First-year student seminar class helps freshmen connect on campus

Imran Majid

When Professor Peter Baird took his first-year student seminar class on a Peak Adventures rock climbing expedition in the spring, he was concerned the rainy weather would cause problems.

Baird was happy to see his class of 25 freshman work together as a unit through the difficult activity, and nobody was sick or hurt. 

“The stated goal (of the class) is to gain a foothold of what it means to be an educated person,” Baird said. “I think the goal of the class is to create friendships, to create relationships with faculty and support systems on campus and to look ahead and make a plan for yourself that makes sense. And finally, to see yourself as part of a community.”

The first-year student seminar course is offered to freshman at Sacramento State and explores the requirements and responsibilities of becoming a university educated person.

Sixty different first-year student seminar courses were offered last fall and served 1,330 freshmen, which made up 42 percent of the 2012 freshman class. These classes, which always fall under the class number 21, were housed in 16 departments across campus and in every college.

Approximately 50 first-year student sections, in a variety of departments across campus, will be offered in the fall.

“Any time you’re starting something new, especially something as big as going to a university, there are issues during the transition period,” said Director of First Year Experience Programs Deidre Sessoms. “Let’s face it, Sac State is a big school, so one of the most important things new students can do is to get connected to (and) become engaged in activities on campus.”

Sessoms said research shows students who take part in certain high impact practices, such as joining first-year seminar courses and learning communities, participating in service learning and engaging in the One Book program, graduate sooner and have better grades than students who do not.  

“Part of becoming an educated person and part of a liberal education is rubbing shoulders, visiting during office hours, getting involved in student activities (and) reading the campus newspaper,” Baird said. “Being involved with the major issues.” 

Baird, who taught the course twice beginning last fall, said there are several economic and political issues involving freshmen in today’s society, such as having a job and being forced to obtain a student loan. 

Baird said the class helps freshman understand the challenging maze of college life, including shortage of classes, cutbacks in faculty and staff and impacted majors, such as pre-nursing. 

“They’re paying much more (than ten years ago) and they’re getting less,” Baird said. “There are less options. There’s less people available. I feel bad about that.”

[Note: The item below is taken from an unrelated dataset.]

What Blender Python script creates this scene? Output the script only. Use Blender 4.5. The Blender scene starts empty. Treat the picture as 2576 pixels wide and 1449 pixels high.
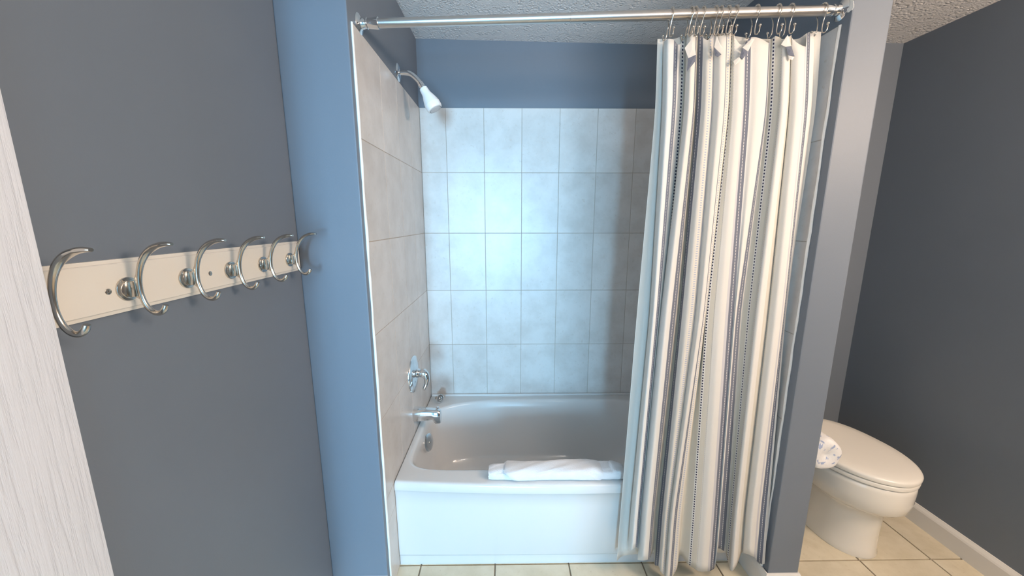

Baird said the students he encounters handle the issues with good humor, and are eager to adapt and take them on. 

Several activities in the class help freshmen become more integrated into college life, such as campus tours and attending plays. Others help build friendships through bowling or Peak Adventures activities.  

A first-year college experience survey conducted by the Office of Institutional Research in the spring found that 87 percent of respondents stated it was either “very easy” or “somewhat easy” to utilize campus services available to students. 

But only 54 percent of respondents said the same about managing their time effectively. 

The First-Year Seminar Program is part of the First-Year Experience Program, which aims to improve the retention and graduation rates of students.

The program consists of the seminar and several other courses. Co-curricular activities embedded in classes are designed to increase student engagement with the campus. Peer mentors attend courses with first-year students to provide personal, academic and advising support.

“If they want freshmen and transfer students to be successful, they need to give them information right away,” Baird said. “Treat them like adults (and) tell them the challenges.”